Any ideas would be very much appreciated! ;)
- Jeff -
2. Re: HTTP Status 500 - No Context configured to process this
jdavies Mar 5, 2003 1:19 PM (in response to netm)Well, this is embarassing ;)
I'm on a new machine. I did not have JAVA_HOME configured, nor was the Java \bin directory on my path (which shouldn't matter since JBoss comes with it's own runtime as I understand it).
Anyway, once I configured JAVA_HOME and added cL\j2sdk1.4.1 to my PATH environment variable, the following URL worked for me:
http://localhost:8080/jmx-console/
Hope that helps! -
3. Re: HTTP Status 500 - No Context configured to process this
gags_78 Mar 6, 2003 5:23 AM (in response to netm)Hi I've encountered the same problem. I can access the jmx-console but I can't look at any of the example servlets or jsps? I can't even get the original tomcat index page at
http://localhost:8080/
to come up?
Why have jboss changed this.
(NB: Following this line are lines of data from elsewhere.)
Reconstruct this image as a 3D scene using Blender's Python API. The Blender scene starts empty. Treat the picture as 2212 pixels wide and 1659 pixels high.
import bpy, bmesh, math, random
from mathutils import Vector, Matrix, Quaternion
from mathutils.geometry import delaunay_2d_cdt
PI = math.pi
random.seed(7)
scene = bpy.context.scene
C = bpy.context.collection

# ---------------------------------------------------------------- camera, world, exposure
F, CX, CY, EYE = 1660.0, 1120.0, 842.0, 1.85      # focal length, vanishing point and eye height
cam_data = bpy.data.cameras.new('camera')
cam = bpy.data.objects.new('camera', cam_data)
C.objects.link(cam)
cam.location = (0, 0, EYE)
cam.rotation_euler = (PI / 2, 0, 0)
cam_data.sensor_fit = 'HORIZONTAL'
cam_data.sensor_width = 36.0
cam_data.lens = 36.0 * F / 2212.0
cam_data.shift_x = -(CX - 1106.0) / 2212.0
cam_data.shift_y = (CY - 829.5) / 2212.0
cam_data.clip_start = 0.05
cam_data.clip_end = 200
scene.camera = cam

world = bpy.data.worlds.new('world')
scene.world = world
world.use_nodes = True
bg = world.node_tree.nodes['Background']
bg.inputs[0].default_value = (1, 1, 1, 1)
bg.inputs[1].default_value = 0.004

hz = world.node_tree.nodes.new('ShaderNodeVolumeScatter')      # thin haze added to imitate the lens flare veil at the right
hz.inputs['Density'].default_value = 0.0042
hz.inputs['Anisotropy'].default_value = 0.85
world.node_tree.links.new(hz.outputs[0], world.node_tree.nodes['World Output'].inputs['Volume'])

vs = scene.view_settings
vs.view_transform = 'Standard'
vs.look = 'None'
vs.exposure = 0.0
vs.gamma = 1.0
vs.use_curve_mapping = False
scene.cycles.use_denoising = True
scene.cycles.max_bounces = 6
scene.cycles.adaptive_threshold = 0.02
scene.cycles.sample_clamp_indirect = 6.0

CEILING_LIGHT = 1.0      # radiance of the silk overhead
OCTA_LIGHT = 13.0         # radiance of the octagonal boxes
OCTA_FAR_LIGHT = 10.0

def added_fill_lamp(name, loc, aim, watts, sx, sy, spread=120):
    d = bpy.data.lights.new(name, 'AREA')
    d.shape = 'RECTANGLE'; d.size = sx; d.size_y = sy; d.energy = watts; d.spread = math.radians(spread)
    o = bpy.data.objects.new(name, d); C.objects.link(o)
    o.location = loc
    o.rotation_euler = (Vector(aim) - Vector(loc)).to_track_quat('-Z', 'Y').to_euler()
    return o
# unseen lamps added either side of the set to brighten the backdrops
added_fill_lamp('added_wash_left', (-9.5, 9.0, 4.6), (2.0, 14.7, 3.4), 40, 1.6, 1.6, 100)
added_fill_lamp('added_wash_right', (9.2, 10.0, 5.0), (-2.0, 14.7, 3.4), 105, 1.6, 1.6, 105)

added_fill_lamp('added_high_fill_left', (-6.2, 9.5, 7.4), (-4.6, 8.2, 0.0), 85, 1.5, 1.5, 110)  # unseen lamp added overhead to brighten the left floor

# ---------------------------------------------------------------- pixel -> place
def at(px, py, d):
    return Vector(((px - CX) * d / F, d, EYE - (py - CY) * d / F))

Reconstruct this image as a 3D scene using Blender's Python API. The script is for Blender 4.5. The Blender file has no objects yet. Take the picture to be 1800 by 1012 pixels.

Is there any documentation on what and why they've done this?
Thanks,
Mark. -
4. Re: HTTP Status 500 - No Context configured to process this
mikefinn Mar 6, 2003 12:46 PM (in response to netm)You need to deploy an application to the deploy directory. The integrated Tomcat server is not the same as the 'stock' server, because the apps are mounted from the deploy directory, which is the server-wide place to deploy all non-core services and applications. If you drop in a WAR file (like a war from the Tomcat distro) or an EAR file, you will be able to get to it. There has been tons of discussion about this exact issue in forums and maillists. You can probably find more info by searching here (try FAQ forum) and the maillists.